Александр один в пустоте, в пустыне, смотрит в бумажную дыру.

С той стороны — Сенатская площадь.

Рядом с Сенатской в земле была вырыта настоящая яма. На южной стороне площади строился Исаакиевский собор. Под него был вырыт котлован, размером не менее самой площади. Мы воображаем себе восстание 1825 года в тех декорациях, что сложились к сегодняшнему дню: стоим спиной к собору, смотрим на памятник Петру, окруженный рядами восставших. Это ошибка: собора не было, был только котлован. Его кривые края, его бездонная яма, наполовину заполненная грязным снегом, были хорошо видны восставшим. Сенатская площадь с этой стороны была пуста, проваливалась до горизонта в серый цвет и ничто. На юго-восток, в Россию.

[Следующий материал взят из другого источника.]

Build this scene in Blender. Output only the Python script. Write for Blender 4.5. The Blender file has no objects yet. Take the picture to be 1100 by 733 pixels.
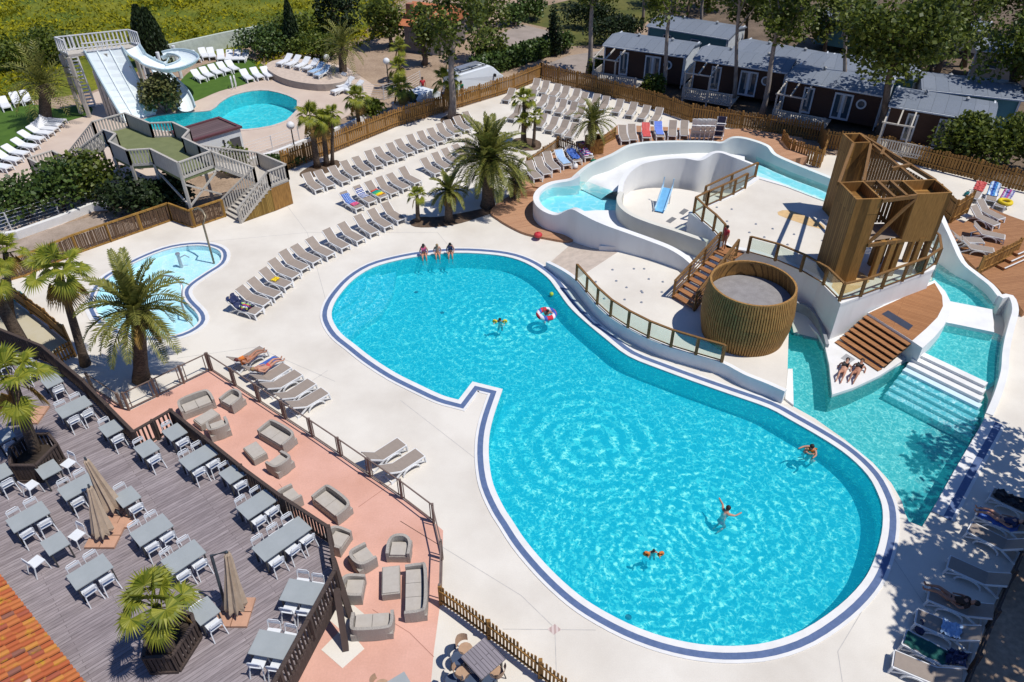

Многие из участников события признавались потом, что вид ямы на месте будущего храма внушал им мысль о могиле.

Пушки нового царя выстрелили со стороны ямы.

Отказ от участия в восстании дался Пушкину очень нелегко; еще тяжелее его толкователям, для которых оправдание поэта в его колебаниях декабря 1825 года стало дело принципа. Больше всего говорят о суеверии Александра; поставлен даже памятник зайцу, что развернул поэта на дороге в Петербург и тем спас его для отечественной культуры. В самом деле, Пушкин был очень суеверен. Год, проведенный им в Михайловском, год «Годунова», полный неслучайных совпадений, явных и тайных указаний судьбы, настроил его дополнительно к осторожности в поведении при совершении всякого ответственного шага (этой осторожности впоследствии он не всегда следовал). Поэтому дурные приметы, сопровождавшие его отъезд в Петербург, несомненно, сделали свое дело. Но все же это не главное. Это, скорее, повод для отказа; сказавшись зайцем, он остался дома — также и для его защитников заяц стал героем эпизода.

Памятник зайцу в Михайловском весьма условен, точно он слеплен из папье-маше. Это свойство современных меморий: все они сделаны как будто в шутку, обезвешены и ненастоящи. В этом смысле заяц на постаменте ничем не отличается от той же «златой цепи на дубе том» — вон она, повисла на ветке, наподобие детских качелей. Дуб растет за забором у одного из домов в Михайловском, это, наверное, запасник здешнего музея. Или это липа? Не важно, дуб или липа, все одно «липа»: на дерево закинули «цепь», не иначе, в ожидании школьного утренника. Цитата из Александра Пушкина праздно болтается на ветру. Таков же и заяц: символ, штука для показа по телевизору.